Più o meno tutti sono d’accordo su un punto: se n’è andato un pezzo di storia del nostro Paese. Nel bene o nel male. Il discorso non è soltanto di natura politica. Silvio Berlusconi ha monopolizzato l’attenzione per più di 30 anni. Prima come imprenditore, poi come editore e, via via, soltanto alla fine come politico.
Sia che si parli di spettacolo, di Tv, di calcio, il suo nome è sempre balzato agli onori della cronaca. Un nome però che più di una volta ha diviso. E come sempre accade in Italia, quando una figura divide è quasi impossibile sfuggire dall’isterismo e da meri giudizi di parte. C’è chi lo ha osannato, senza sé e senza ma. C’è chi semplicemente ha provato a salire sul suo carro. E c’è chi lo ha condannato e lo ha visto come protagonista in negativo della storia culturale e politica.
Forse avevano ragione tutte le parti, forse no. Fatto sta che adesso, terminato il percorso umano e arrivata l’ultima chiamata inevitabile, adesso è il caso di lasciare parlare la storia.
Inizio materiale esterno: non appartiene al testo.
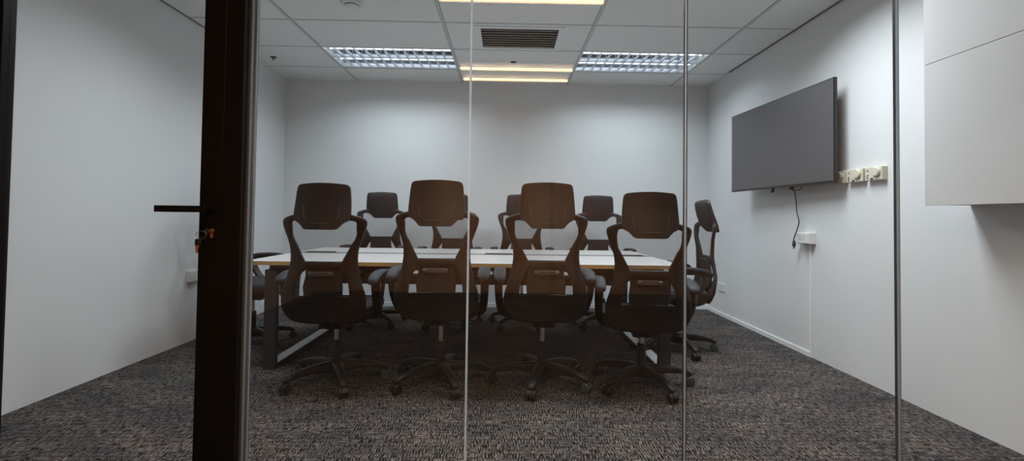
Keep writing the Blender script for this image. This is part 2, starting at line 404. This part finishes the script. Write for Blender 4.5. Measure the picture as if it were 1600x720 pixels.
# round smoke detector, sprinklers
t = thing('smoke_detector', 'round white smoke detector on the ceiling, left of the middle', 'smoke detector', (-1.13, 3.40, H))
bm = bmesh.new(); lathe(bm, [(0.078, 0.0), (0.080, -0.006), (0.074, -0.016), (0.052, -0.020), (0.049, -0.028), (0.03, -0.032), (0.001, -0.033)], n=32); obj('detector_body', bm, M['white_plastic'], t)
bm = bmesh.new(); lathe(bm, [(0.0520, -0.0215), (0.0512, -0.025)], n=32); obj('sensing_slot', bm, M['slot'], t)
for (x, y, lab) in ((-2.29, 4.63, 'small dark sprinkler head on the ceiling by the left wall'), (0.056, 4.651, 'small dark flush sprinkler cap on the ceiling behind the air vent')):
    t = thing('sprinkler_head', lab, 'sprinkler', (x, y, H))
    bm = bmesh.new(); lathe(bm, [(0.030, 0.0), (0.030, -0.003), (0.012, -0.006), (0.001, -0.0065)], n=24); obj('escutcheon', bm, M['slot'], t)
    if x > 0: continue
    bm = bmesh.new(); lathe(bm, [(0.006, -0.006), (0.006, -0.022), (0.013, -0.024), (0.013, -0.026), (0.001, -0.027)], n=16); obj('deflector', bm, M['frame2'], t)

# ------------------------------------------------------------------ glass wall, door and frame
XJ = [-0.905, -0.132, 0.648, 1.424, XR]
GT = 0.010
for k in range(4):
    a, b = XJ[k]+(0.003 if k else 0.0), XJ[k+1]-(0.003 if k < 3 else 0.0)
    struct('window_%d' % (k+1), B(a, b, YG-GT/2, YG+GT/2, 0.03, H), M['glass'], smooth=False)
M['joint'] = mat('clear_silicone_joint', (0.62, 0.62, 0.64), 0.25)
_n = M['joint'].node_tree; _t = _n.nodes.new('ShaderNodeBsdfTransparent'); _l = _n.nodes.new('ShaderNodeBsdfTranslucent'); _l.inputs[0].default_value = (0.85, 0.87, 0.88, 1)
_x = _n.nodes.new('ShaderNodeMixShader'); _x.inputs[0].default_value = 0.80; _y = _n.nodes.new('ShaderNodeMixShader'); _y.inputs[0].default_value = 0.44
_n.links.new(_n.nodes['Principled BSDF'].outputs[0], _x.inputs[1]); _n.links.new(_l.outputs[0], _x.inputs[2])
_n.links.new(_t.outputs[0], _y.inputs[1]); _n.links.new(_x.outputs[0], _y.inputs[2]); _n.links.new(_y.outputs[0], _n.nodes['Material Output'].inputs[0])
M['joint2'] = mat('dark_joint_line', (0.05, 0.05, 0.05), 0.3)
for k in range(3):
    bm = bmesh.new(); x = XJ[k+1]; wj = (0.0034, 0.0042, 0.0055)[k]
    box(bm, x-wj, x+wj, YG-GT/2-0.001, YG+GT/2+0.001, 0.0, H)
    if k > 0: box(bm, x-wj-0.0014, x-wj, YG-GT/2-0.0008, YG+GT/2+0.0008, 0.0, H, 1)
    if k > 0: box(bm, x+wj, x+wj+0.0014, YG-GT/2-0.0008, YG+GT/2+0.0008, 0.0, H, 1)
    struct('trim_%d' % (k+2), bm, M['joint'], mats=[M['joint'], M['joint2']], smooth=False)
struct('trim_5', B(XJ[0], XR, YG-0.02, YG+0.02, 0.0, 0.03), M['frame'], smooth=False, bevel=0.002)
# door frame (jambs and head)
bm = bmesh.new()
box(bm, -0.983, -0.918, YG-0.045, YG+0.05, 0, H)
box(bm, -1.93, -1.842, YG-0.045, YG+0.05, 0, H)
box(bm, -1.93, -0.905, YG-0.045, YG+0.05, H-0.06, H)
struct('trim_6', bm, M['frame'], smooth=False, bevel=0.003)
struct('trim_7', B(-0.918, -0.912, YG-0.02, YG+0.03, 0, H), M['frame2'], smooth=False)
struct('trim_8', B(-0.912, -0.905, YG-0.012, YG+0.02, 0, H), M['joint'], smooth=False)
struct('wall_partition', B(XL, -1.93, YG-0.05, YG+0.05, 0, H), M['wall'], smooth=False)
d = sroot('door_1', (-1.838, YG, 0))
W = 0.853    # leaf width
obj('stile', B(0, 0.079, -0.04, 0.01, 0.01, H-0.065), M['frame'], d, smooth=False, bevel=0.003)
obj('stile', B(W-0.078, W, -0.04, 0.01, 0.01, H-0.065), M['frame'], d, smooth=False, bevel=0.003)
obj('rail', B(0.079, W-0.078, -0.04, 0.01, 0.01, 0.12), M['frame'], d, smooth=False, bevel=0.003)
obj('rail', B(0.079, W-0.078, -0.04, 0.01, H-0.145, H-0.065), M['frame'], d, smooth=False, bevel=0.003)
obj('glass_pane', B(0.079, W-0.078, -0.019, -0.011, 0.12, H-0.145), M['glass'], d, smooth=False)
# lever handle
hd = obj('door_handle', B(-1.172+1.838, -1.005+1.838, -0.104, -0.090, 1.030, 1.052), M['frame'], d, smooth=False, bevel=0.002)
bm = bmesh.new(); lathe(bm, [(0.009, -0.095), (0.009, -0.047), (0.009, -0.04)], (-1.020+1.838, 0, 1.041), 'y', 16)
box(bm, -1.034+1.838, -1.006+1.838, -0.045, -0.040, 0.99, 1.075)
obj('handle_plate', bm, M['frame'], hd, smooth=False)
# euro lock cylinder
LX, LZ = -1.014, 0.966
bm = bmesh.new(); lathe(bm, [(0.0085, -0.047), (0.0085, -0.040)], (LX+1.838, 0, LZ), 'y', 20); box(bm, LX+1.838-0.005, LX+1.838+0.005, -0.047, -0.040, LZ-0.025, LZ)
lk = obj('lock_cylinder', bm, M['brass'], d, smooth=False, bevel=0.0008); lk['label'] = 'brass lock cylinder'
# keys hanging in the lock
k = thing('keys', 'small bunch of keys on a ring hanging from the brass lock of the door', 'keys', (LX, YG-0.05, LZ))
bm = bmesh.new(); lathe(bm, [(0.009, -0.0012), (0.009, 0.0012)], (0, -0.022, 0), 'x', 20); box(bm, -0.001, 0.001, -0.014, 0.004, -0.003, 0.003); obj('key', bm, M['steel'], k, smooth=False)
bm = bmesh.new()
ringp = [(-0.018+0.017*math.cos(a), -0.024, -0.012+0.013*math.sin(a)) for a in [2*PI*q/20 for q in range(21)]]
tube(bm, ringp, 0.0011, 6, 0); obj('key_ring', bm, M['steel'], k)
obj('key_fob', B(-0.036, -0.016, -0.030, -0.020, -0.048, -0.026), M['black'], k, smooth=False, bevel=0.003)
bm = bmesh.new(); lathe(bm, [(0.007, -0.0012), (0.007, 0.0012)], (-0.0275, -0.0265, -0.050), 'y', 16); box(bm, -0.031, -0.024, -0.0275, -0.0255, -0.074, -0.05)
q = obj('key', bm, M['brass'], k, smooth=False); q['label'] = 'brass key pointing down'
bm = bmesh.new(); lathe(bm, [(0.006, -0.0012), (0.006, 0.0012)], (-0.033, -0.022, -0.050), 'y', 16); box(bm, -0.036, -0.031, -0.0232, -0.0212, -0.072, -0.05)
obj('key', bm, M['steel'], k, smooth=False)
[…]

Silvio Berlusconi, contemporaneo protagonista per tutte le ultime generazioni, adesso è un personaggio del passato. La storia, per pronunciarsi realmente, ha bisogno del suo tempo. E di non essere preda degli isterismi, in un senso o nell’altro.
L’Italia post berlusconiana ha tutto il diritto di scrivere la storia con calma e con un certo distacco emotivo. Solo così si potrà fare luce sugli ultimi turbolenti decenni della penisola.